** Start of Given information **
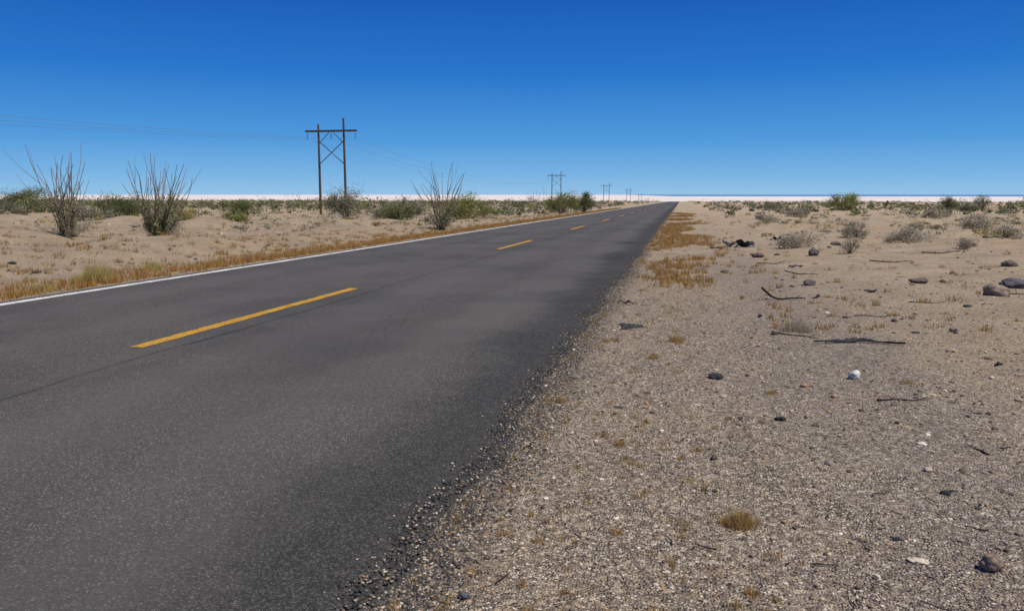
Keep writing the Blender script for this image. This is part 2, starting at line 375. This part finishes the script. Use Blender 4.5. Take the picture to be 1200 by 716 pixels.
# ------------------------------------------------------------------ bushes
GREEN=np.array([(.13,.155,.055),(.17,.19,.07),(.10,.12,.045),(.22,.22,.09)])
LIME=np.array([(.25,.265,.075),(.20,.225,.065),(.31,.30,.10)])
GREY=np.array([(.42,.36,.26),(.32,.275,.20),(.50,.43,.31)])
SAGE=np.array([(.25,.24,.15),(.19,.19,.12),(.32,.29,.19)])
def bush_into(acc,x,y,w,h,pal,nl,ls,stems=True,k=18,zoff=0):
    z0=H(x,y)-.03+zoff
    cs=[]
    for i in range(k):
        a=random.uniform(0,6.283); q=math.sqrt(random.random())*.42*w; f=random.uniform(.25,.85)
        top=h*(1-(q/(.5*w))**2*.55)
        cs.append((q*math.cos(a),q*math.sin(a),top*f))
    cs=np.array(cs)
    if stems:
        for c in cs:
            mid=(x+c[0]*.45,y+c[1]*.45,z0+c[2]*.55)
            r=.010*h+.003; tube(acc,[(x+c[0]*.08,y+c[1]*.08,z0),mid,(x+c[0],y+c[1],z0+c[2])],[r,r*.7,r*.35],(.16,.125,.09),4)
            for _ in range(2):
                e=c+np.array([random.gauss(0,.12*w),random.gauss(0,.12*w),random.uniform(.1,.35)*h])
                tube(acc,[(x+c[0]*.6,y+c[1]*.6,z0+c[2]*.65),(x+e[0],y+e[1],z0+e[2])],[r*.4,r*.15],(.19,.15,.11),3)
    ci=rng.integers(0,k,nl); sg=np.array([w*.085,w*.085,h*.11])
    P=cs[ci]+rng.normal(size=(nl,3))*sg*rng.uniform(.6,1.5,(k,1))[ci]
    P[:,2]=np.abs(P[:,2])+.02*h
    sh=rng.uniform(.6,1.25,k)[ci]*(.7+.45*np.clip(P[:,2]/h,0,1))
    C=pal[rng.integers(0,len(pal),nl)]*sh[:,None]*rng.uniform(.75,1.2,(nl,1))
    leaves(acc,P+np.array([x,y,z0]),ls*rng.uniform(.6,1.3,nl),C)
def bush(x,y,w,h,pal,nl=5000,ls=.04,name='desert_bush',k=20):
    acc=Acc(); bush_into(acc,x,y,w,h,pal,nl,ls,True,k); acc.make(name,M_leaf)
for a in [(-27.0,62,4.0,2.6,SAGE*.85,6500,.10),(-24,69,3.0,2.0,SAGE,4000,.10),(-15.6,58,3.6,2.1,LIME,6500,.09),(-18.5,66,3.0,1.9,LIME,4000,.10),
          (-44,56,3.4,2.2,GREEN,5000,.10),(-35.5,50,1.8,1.0,SAGE,3000,.08),(-27,45,1.6,1.0,LIME,3000,.07),(-41,51,1.6,1.0,SAGE,2000,.07),
          (-12.6,86,3.7,2.7,LIME,6500,.11),(-10.9,92,2.8,2.5,GREEN,5000,.11),(-14.3,97,2.6,1.8,GREEN,3500,.11),
          (-60,62,4.6,2.3,GREEN,5500,.12),(-22,58,2.6,1.6,SAGE,4000,.08),(-52,54,2.8,1.7,SAGE,4000,.1),(-70,75,6.0,2.9,GREEN,6500,.13),
          (-20,55,2.4,1.5,GREEN,4000,.09),(-36,43,1.8,1.1,SAGE,2600,.08),(-50,66,3.2,2.2,GREEN,4000,.10),(-42.5,72,2.6,1.7,GREEN,3500,.10),
          (-19.2,27,1.3,1.0,SAGE,2400,.05),(-22.5,33,1.6,.8,YG*.7,2200,.06)]:
    bush(*a)
for a in [(7.68,29.8,1.5,.62,GREY,4200,.04),(7.0,34.3,1.15,.7,GREY,3000,.045),(4.3,21.9,.5,.5,GREY,900,.03),(3.3,24.2,1.2,.5,GREY,2600,.04),(7.56,23.7,.6,.35,GREY,1500,.035),
          (12.9,35.6,1.2,.6,GREY,2500,.05),(14.5,44,1.6,.8,GREY,2500,.06),(22.2,118,4.4,2.6,LIME,6000,.14),(36,120,2.8,1.9,GREEN,3500,.13),(5.2,52,1.5,.7,GREY,2000,.06),
          (31,97,2.4,1.2,SAGE,2500,.12),(9.5,70,2.0,.9,GREY,2000,.08),(19,66,2.0,.9,GREY,2200,.08),(12.5,115,3.0,1.3,SAGE,2500,.13),(44,105,3.0,1.3,LIME,2500,.13)]:
    bush(*a)
acc=Acc()
for i in range(3000):
    y=70*math.exp(random.random()**.8*2.15); side=random.random()
    if side<.62: x=-12-random.random()*(y*.95)
    else: x=4+random.random()*(y*.62)
    left=x<0
    if not left and random.random()<.35: continue
    if y<100 and random.random()<.45: continue
    if abs(x+37)<4 and y<90: continue
    h=random.uniform(.4,1.5)*(1.1 if left else .95); 
    if random.random()<.08: h*=1.6
    w=h*random.uniform(1.2,2.4); r=random.random()
    pal=GREEN if r<(.4 if left else .35) else SAGE if r<.8 else LIME if r<.88 else GREY
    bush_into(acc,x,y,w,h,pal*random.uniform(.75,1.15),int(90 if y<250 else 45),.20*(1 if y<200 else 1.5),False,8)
for i in range(500):
    y=math.exp(random.uniform(math.log(30),math.log(90))); x=(-12-random.random()*y*.9) if random.random()<.6 else (3+random.random()*y*.6)
    h=random.uniform(.15,.5); bush_into(acc,x,y,h*2.2,h,random.choice([SAGE,GREY,GREY,YG*.75]),160,.06,False,7)
acc.make('desert_scrub',M_leaf)
acc=Acc(); x,y=36.1,108; z=H(x,y)
for i in range(7):
    a=i*.9; e=(x+math.cos(a)*.8,y+math.sin(a)*.8,z+1.5+random.random()*.5); tube(acc,[(x,y,z-.1),(x+math.cos(a)*.3,y+math.sin(a)*.3,z+.8),e],[.06,.04,.015],(.16,.125,.09),4)
bush_into(acc,x,y,2.2,1.6,SAGE,1500,.10,False,16,.7)
acc.make('desert_bush',M_leaf)
# ------------------------------------------------------------------ ocotillo
def ocotillo(x,y,h,spread,n,leafy,seed):
    random.seed(seed); acc=Acc(); z0=H(x,y)-.05
    for i in range(n):
        az=i*2.399+random.uniform(-.5,.5); tilt=spread*math.sqrt(random.uniform(.02,1)); L=h*random.uniform(.45,1.08)*(1.02-.10*tilt)
        pts=[];rad=[];m=10; bx=random.uniform(0,.12); wob=random.uniform(0,6); cv=random.uniform(-.3,.5); wa=random.uniform(.02,.065)
        for j in range(m+1):
            f=j/m; r=bx+L*math.sin(tilt)*(f+cv*f*(1-f))+wa*h*math.sin(wob+f*5)*f
            sd=wa*h*math.cos(wob*1.7+f*4.3)*f
            pts.append((x+math.cos(az)*r-math.sin(az)*sd,y+math.sin(az)*r+math.cos(az)*sd,z0+L*math.cos(tilt*.9)*f))
            rad.append(.015*(1-.72*f)*(h/2.6)+.0018)
        c=np.array([.20,.155,.12])*random.uniform(.7,1.25)
        tube(acc,pts,rad,c,5)
        for _ in range(random.choice([0,1,1,2])):
            j=random.randint(3,7); p=Vector(pts[j]); d=(Vector(pts[-1])-p); s=Vector((random.gauss(0,.10),random.gauss(0,.10),random.gauss(0,.04)))*h
            tube(acc,[p,p+d*.5+s*.65,p+d*.9+s],[rad[j]*.8,rad[j]*.5,rad[j]*.25],c,4)
        for j in range(46):
            f=random.uniform(.08,.98)*m; a=int(f); b=min(a+1,m); p=Vector(pts[a]).lerp(Vector(pts[b]),f-a)
            q=p+Vector((random.gauss(0,1),random.gauss(0,1),random.gauss(0,.5))).normalized()*.03
            tube(acc,[p,q],[.003,.001],c*.8,3)
        nl=int(leafy*random.uniform(.2,1)); 
        if nl:
            A=np.array(pts); f=rng.uniform(.03,.6,nl)*m; a=f.astype(int); P=A[a]+(A[np.minimum(a+1,m)]-A[a])*(f-a)[:,None]
            P+=rng.normal(0,.035,(nl,3)); leaves(acc,P,rng.uniform(.025,.06,nl),SAGE[rng.integers(0,3,nl)]*rng.uniform(.6,1.2,(nl,1))*np.array([.95,1,.7]))
    acc.make('ocotillo',M_bark)
ocotillo(-17.3,19.9,2.75,.27,22,110,1)
ocotillo(-13.8,19.2,2.25,.50,30,300,2)
ocotillo(-10.75,35.3,3.2,.58,26,150,3)
ocotillo(-11.6,78,2.6,.6,14,60,4)
ocotillo(-17.0,95,3.0,.5,12,50,5)
random.seed(21)
bush(-14.0,19.4,1.2,.8,SAGE,2400,.035); bush(-17.4,20.3,1.1,.6,SAGE,1600,.035); bush(-10.9,35.2,1.4,1.0,SAGE,2200,.05)
# ------------------------------------------------------------------ debris
def branch(x,y,L,ang,seed,name='dead_branch',arch=.12,r=.012,col=(.07,.055,.045)):
    random.seed(seed); acc=Acc(); pts=[];n=10; dx,dy=math.cos(ang),math.sin(ang)
    for i in range(n+1):
        f=i/n-.5; o=math.sin(i*.9+seed)*.04*L; px,py=x+dx*f*L-dy*o,y+dy*f*L+dx*o
        pts.append((px,py,H(px,py)+r*.7+arch*L*(abs(f)*2)**2*(.5+.5*math.sin(seed+f*3))))
    rad=[r*(1-.6*i/n)*random.uniform(.85,1.15) for i in range(n+1)]
    tube(acc,pts,rad,col,7)
    for j in (3,6,8):
        p=Vector(pts[j]); q=p+Vector((random.gauss(0,.12),random.gauss(0,.12),random.uniform(0,.12)))*L; tube(acc,[p,(p+q)/2+Vector((0,0,.02*L)),q],[rad[j]*.6,rad[j]*.45,rad[j]*.15],col,5)
    acc.make(name,M_bark,True)
BK=(.035,.029,.025)
branch(1.49,12.0,.62,.1,3,arch=.28,r=.018,col=BK); branch(1.58,5.97,.36,.15,5,'twig',.08,.007,BK); branch(1.68,4.8,.2,1.9,7,'twig',.1,.006,BK)
branch(-.37,3.24,.09,-.5,8,'twig',.1,.003,(.3,.22,.15)); branch(2.3,16,.7,.4,9,r=.012,col=BK); branch(5.2,13.2,1.0,-.2,11,arch=.04,r=.010); branch(2.4,10.5,.5,.1,12,arch=.03,r=.008,col=BK)
branch(4.6,19,.9,.1,14,arch=.05,r=.014,col=BK); branch(1.22,8.75,.5,-.5,15,'twig',.03,.008,BK); branch(3.4,8.2,.45,.6,17,'twig',.06,.007,BK); branch(2.0,18.5,.6,-.3,18,arch=.12,r=.014,col=BK)
branch(3.3,11.6,.5,-.7,19,'twig',.08,.008,BK); branch(6.5,22,1.0,.3,20,arch=.1,r=.016,col=BK)
def shred(x,y,L,w,ang,seed,curl=.1,name='tire_shred'):
    random.seed(seed); n=26; V=[];F=[]; dx,dy=math.cos(ang),math.sin(ang); th=.012
    for i in range(n+1):
        f=i/n-.5; o=math.sin(f*5+seed)*.12*L; ww=w*(.6+.5*random.random())*(1-abs(f)**3*5)
        px,py=x+dx*f*L-dy*o,y+dy*f*L+dx*o; z=H(px,py)+.004+curl*(math.sin(f*7+seed)**2)*.5
        tz=math.sin(f*6+seed*2)*.6
        for s in (-1,1):
            for k in (0,1): V.append((px-dy*s*ww/2,py+dx*s*ww/2,z+s*tz*ww*.5*.8+abs(tz)*ww*.4+k*th))
    for i in range(n):
        a=4*i;b=a+4
        F+=[(a,a+2,b+2),(a,b+2,b),(a+1,b+1,b+3),(a+1,b+3,a+3),(a,b,b+1),(a,b+1,a+1),(a+2,a+3,b+3),(a+2,b+3,b+2)]
    F+=[(0,1,3),(0,3,2),(4*n,4*n+2,4*n+3),(4*n,4*n+3,4*n+1)]
    build(name,V,F,M_rub,np.full((len(V),3),.018),False)
shred(1.78,8.4,.85,.06,-.12,1,.03); shred(1.75,25.3,.95,.38,.1,2,.24); shred(1.9,24.9,.6,.25,.5,3,.14); shred(-.69,11.08,.24,.05,.3,4,.06)
shred(2.0,12.3,.4,.03,1.0,6,.05); shred(1.06,24.2,.4,.12,.3,8,.04); shred(3.5,31,.5,.2,.3,9,.12); shred(.45,19.5,.25,.06,.8,10,.04)
shred(2.9,13.0,.22,.06,.4,11,.04); shred(1.0,10.2,.14,.04,1.2,12,.02); shred(2.7,7.4,.10,.03,.5,13,.015); shred(2.4,17.5,.3,.08,-.4,14,.06)
acc=Acc(); N=500; a=rng.uniform(0,6.28,N); q=np.sqrt(rng.uniform(0,1,N))*.17; q*=(.75+.3*np.sin(a*3+1)); P=np.stack([-.53+q*np.cos(a),9.06+q*np.sin(a)*1.6,np.zeros(N)],1)
P[:,2]=[H(p[0],p[1])+.012*(1-k/.17) for p,k in zip(P,q)]; s=rng.uniform(.006,.016,N)
scatter(acc,ICO1,P,np.stack([s,s,s*.7],1),np.full((N,3),.05)*rng.uniform(.5,1.5,(N,1)),.2); acc.make('asphalt_crumbs',M_stone)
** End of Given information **
Find every line that has "None" in it, then return those lines.

_Answer in full:_
    C=pal[rng.integers(0,len(pal),nl)]*sh[:,None]*rng.uniform(.75,1.2,(nl,1))
            A=np.array(pts); f=rng.uniform(.03,.6,nl)*m; a=f.astype(int); P=A[a]+(A[np.minimum(a+1,m)]-A[a])*(f-a)[:,None]